If you read the prior work too early to you get locked into existing mindsets. If you never read it then you miss important things you didn’t thought of.

Even if your approach is less good than the prior work (the normal case) you gain important insights into why the state of the art approach is better by comparing it with what you came up with.



A decade ago I read this same advice in "The Curmudgeon's Guide to Practicing Law": spend at least a little time trying to solve the problem before you look to how other's have solved it. One benefit is that occasionally you may stumble on a better method. But the more common benefits is that it helps develop your problem-solving skills and it primes you to understand and appreciate existing solutions.


What if you’ve already read the prior work before trying to solve the problem?


Then you’re very unlikely to come up with a novel approach. It’s very difficult to not let reading “state of the art” research put up big guardrails in your mind about what’s possible.

All of the impressive breakthroughs I saw in academia in the CS side were from people who bothered very little with reading everything related in literature. At most it would be some gut checks of abstracts or a poll of other researchers to make sure an approach wasn’t well explored but that’s about it.

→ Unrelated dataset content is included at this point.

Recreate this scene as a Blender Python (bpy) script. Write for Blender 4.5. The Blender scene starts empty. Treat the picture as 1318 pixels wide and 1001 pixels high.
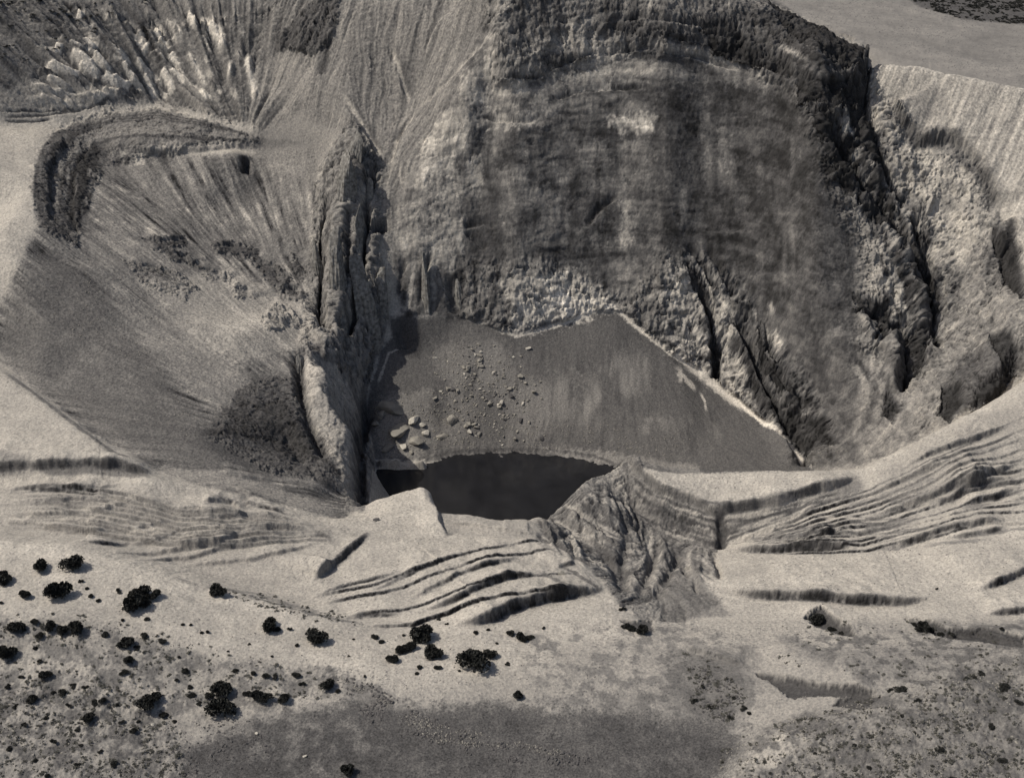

The people who did mostly irrelevant incremental work were the ones who were literature experts in their field. Dedicating all of that time to reading others’ work puts blinders on both your possible approaches as well as how the problems are even defined.


Maybe some people tried to develop out-of-the-box sessions to force investigating absurd axioms and see how it goes.


Worst case: you don't have a fresh perspective, but you have learned something and you can try plenty of other problems.

There's also a fair chance of finding possibilities that are "obviously" implicit in the prior work but haven't yet been pursued, or even noticed, by anyone.


In all seriousness, if you're cool with it, LSD. Or anything else that can take you out of the ordinary course of though.


> If you read the prior work too early to you get locked into existing mindsets.

I agree, though in some cases coming up with your own ideas first can result in you becoming attached to them, because they are your own. It is unlikely for this to happen if you read the prior work first.

Though I think overall reading the prior work later is probably still a good idea, but with the intention not to become too impressed with whatever you come up before.